Poniekąd to współczuję być na meczu który potem okazuje się być zweryfikowany jako walkower. Ale jak się okazuje czwartek na swój sposób oddał klimat i poziom polskiej piłki. Bardzo niski, pełen absurdów i żenująco niskiego poziomu organizacyjnego. No bo zaczynając od początku:
1) Ruch Chorzów. Niewątpliwy sukces w obecnych warunkach ale tego rodzaju jaki nazwalibyśmy po ślunsku cufalem albo po prostu cudem. Duńczycy w niepojęty sposób marnowali znakomite okazje, b. dobrze bronił Kamiński no i wyszła im ostatnia akcja. N 10 meczy 9 Ruch by przegrał, 1 zremisował. No i los wskazał akurat na ten ostatni przypadek.
2) Lech Poznań. Trudno oddać słowami porażkę w dwumeczu z amatorskimi studentami z Islandii bo nawet słowo "kompromitacja" nie oddaje skali dramatu. Ale dla mnie najgorsze jest to ze w miarę zorganizowany jak na polskie warunki klub stawia na polskiego młodego trenera, stawia na niego przez kilka lat, nie zwalnia jak większość klubów po byle-porażkach no i po kilku latach okazuje się że "polak-trener" to pojęcie abstrakcyjne z którym absolutnie nie należy wiązać długofalowych planów. W każdym razie bardziej realne będą turystyczne lot na Marsa niż wykreowanie polskiego "Alexa Fergusona" jeśli wiecie co mam na myśli.
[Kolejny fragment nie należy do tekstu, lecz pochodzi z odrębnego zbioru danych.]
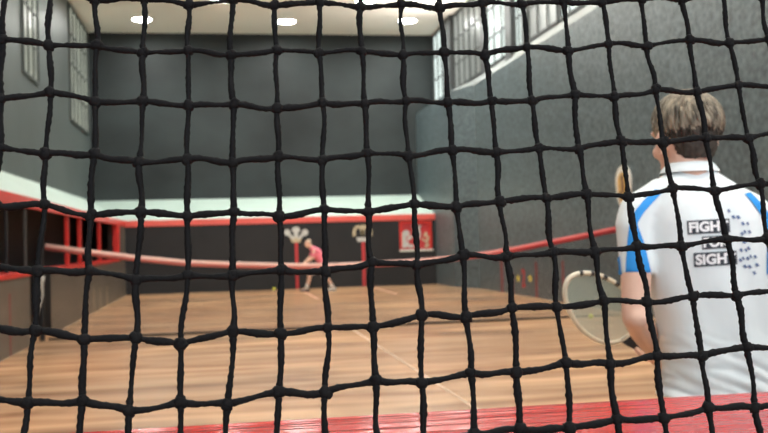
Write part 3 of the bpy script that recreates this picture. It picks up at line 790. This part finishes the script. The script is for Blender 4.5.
# collar: folded band
cl = MB(); n = 28
rr = []
for rad, y, dpt in ((21.5, 171, 0.058), (24, 165.5, 0.062), (23, 163, 0.061), (21.5, 162.6, 0.058)):
    c = P(690, y, 0.0)
    rr.append([(c.x + rad * U * math.cos(2 * math.pi * k / n), YP + 0.006 + dpt * math.sin(2 * math.pi * k / n), c.z - 0.012 * (math.sin(2 * math.pi * k / n) > 0.3) * math.sin(2 * math.pi * k / n)) for k in range(n)])
cl.loft(rr, cap=False)
rr = []
for rad, y, dpt in ((23.5, 163.4, 0.0615), (26, 165, 0.066), (30.5, 170, 0.073), (31.5, 172.5, 0.075)):
    c = P(690.5, y, 0.0)
    rr.append([(c.x + rad * U * math.cos(2 * math.pi * k / n), YP + 0.006 + dpt * math.sin(2 * math.pi * k / n), c.z - 0.012 * (math.sin(2 * math.pi * k / n) > 0.3) * math.sin(2 * math.pi * k / n)) for k in range(n)])
cl.loft(rr, cap=False)
co_ = cl.build('collar', MT['shirt'], near, smooth=True)

def patch(poly_l, poly_r, m, name, nu=8, off=0.003, label=None):
    """strip between two pixel polylines laid onto the shirt"""
    g = MB(); rows_ = []
    for (ax, ay), (bx, by) in zip(poly_l, poly_r):
        rows_.append([g.bm.verts.new(on_shirt(ax + (bx - ax) * k / nu, ay + (by - ay) * k / nu, off)) for k in range(nu + 1)])
    for i in range(len(rows_) - 1):
        for k in range(nu): g.bm.faces.new([rows_[i][k], rows_[i][k + 1], rows_[i + 1][k + 1], rows_[i + 1][k]])
    o = g.build(name, m, near, smooth=True)
    if label: o['label'] = label
    return o
def dens(pl, n):
    out = []
    seg = [math.dist(a, b) for a, b in zip(pl, pl[1:])]; T = sum(seg)
    for k in range(n + 1):
        t = T * k / n; i = 0
        while i < len(seg) - 1 and t > seg[i]: t -= seg[i]; i += 1
        f = min(1, t / seg[i]); out.append((pl[i][0] + (pl[i + 1][0] - pl[i][0]) * f, pl[i][1] + (pl[i + 1][1] - pl[i][1]) * f))
    return out
patch(dens([(655, 190), (644, 200), (635, 211), (630, 222), (628, 240), (626, 274.5)], 30),
      dens([(664, 191), (652, 203), (643, 213), (637, 224), (644, 244), (651, 274.5)], 30), MT['blue'], 'blue_stripe', 8, 0.003, 'blue stripe over the left sleeve')
patch(dens([(618.6, 258), (618.9, 267), (619.6, 274)], 6), dens([(620.6, 256), (621.4, 266), (622.4, 274)], 6), MT['blue'], 'sleeve_edge', 3, 0.003, 'blue edge of the left sleeve')
patch(dens([(750, 193), (760, 203), (770, 216), (780, 236), (783, 274)], 24),
      dens([(744, 194), (754, 206), (763, 219), (767, 238), (766, 274)], 24), MT['blue'], 'blue_stripe', 8, 0.003, 'blue stripe over the right sleeve')

# printed words
def word(txt, x0, x1, yl, yr, h):
    """a dark box from (x0,yl) to (x1,yr) (top edge) of height h px with white letters"""
    tl, tr = (x0, yl), (x1, yr)
    sk = (yl - yr) / (x1 - x0)
    def uv(u, v): return (x0 + (x1 - x0) * u + sk * h * v, yl + (yr - yl) * u + h * v)
    L = [uv(k / 12, 0) for k in range(13)]; Rr = [uv(k / 12, 1) for k in range(13)]
    patch(L, Rr, MT['print'], 'print_box', 5, 0.0028)
    fc = bpy.data.curves.new('w', 'FONT'); fc.body = txt; fc.size = 1.0; fc.offset = 0.045; fc.resolution_u = 4
    t = bpy.data.objects.new('tmp', fc); COL.objects.link(t)
    dg = bpy.context.evaluated_depsgraph_get(); dg.update(); me = bpy.data.meshes.new_from_object(t.evaluated_get(dg)); bpy.data.objects.remove(t)
    bm = bmesh.new(); bm.from_mesh(me); bpy.data.meshes.remove(me)
    xs_ = [v.co.x for v in bm.verts]; ys_ = [v.co.y for v in bm.verts]
    bmesh.ops.triangulate(bm, faces=bm.faces[:])
    for v in bm.verts:
        u = (v.co.x - min(xs_)) / (max(xs_) - min(xs_)); w_ = (v.co.y - min(ys_)) / (max(ys_) - min(ys_))
        px, py = uv(0.035 + 0.93 * u, 0.89 - 0.78 * w_)
        v.co = on_shirt(px, py, 0.0052)
    g = MB(); g.bm.free(); g.bm = bm
    g.build('lettering', MT['letters'], near, recalc=False)
word('FIGHT', 687, 729, 221, 218.6, 13.6)
word('FOR', 701.5, 728, 236.7, 235.2, 12.6)
word('SIGHT', 693.5, 736, 253, 250.6, 13.8)
# dotted mark right of the words
g = MB()
for j in range(5):
    for i in range(7):
        px = 728.5 + j * 4.6 + i * 1.9; py = 211 + j * 3.2 + i * 8.2 + (j % 2) * 3
        if (i + 2 * j) % 6 == 5 or px > 757 or (px < 738 and 219 < py < 265): continue
        w = 1.9 + 0.5 * math.sin(i * 2.1 + j); h = 2.0
        g.quad(on_shirt(px - w, py - h * 0.5), on_shirt(px + w * 0.1, py - h), on_shirt(px + w, py + h * 0.5), on_shirt(px - w * 0.1, py + h))
o = g.build('dotted_mark', MT['navy'], near, recalc=False); o['label'] = 'navy blue dotted mark printed on the back'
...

3) Legia Łorsoł. Chyba najbardziej największy przykład absurdu. Niby najbogatszy, najprężniej działający polski klub. Jedyny jaki na dziś mógłby spróbować pomarzyć o Czempions Lig. No i co się okazuje. Nawet sportowe wspięcie się na wyżyny i zwycięstwo z reprezentującym przezywajacą może jeszcze większy kryzys szkocka piłkę klubem to tez za mało. Okazuje się ze organizacyjnie Legia to większa amatorszczyzna niż islandzki pogromca lechitów. Ileśtam zatrudnionych osób w jakimśtam pionie nie umie zweryfikować piłkarzy uprawqnionych bądź nie w jednym z ważniejszych meczy nie tylko sezonu ale i lat
To może oznaczać że nawet w prywatnym klubie Pan prezes Leśniodorski z tym drugim "macz" współwłaścicielem zatrudniają wedle innych kryteriów aniżeli merytoryczne umiejętności. I niech sobie w prywatnych interesach zatrudniają kogo chcą. Tyle że taki klub jak Legia to dobro publiczne. Po to na mecz pojechało tylu kibiców , żeby się po 2 dniach dowiedzieć ze to był walkower
W normalnym kraju taki Leśniodorski palnąłby sobie w łeb albo złożył dymisję. Ale podejrzewam że naszych warunkach nikomu włos z głowy nie spadnie. Z ta ich blond-c.pka - kierownikiem drużyny na czele.
PS. W ramach współpracy z Legią proponują imć Calińskiego im wypożyczy. Może sie czegoś nauczą.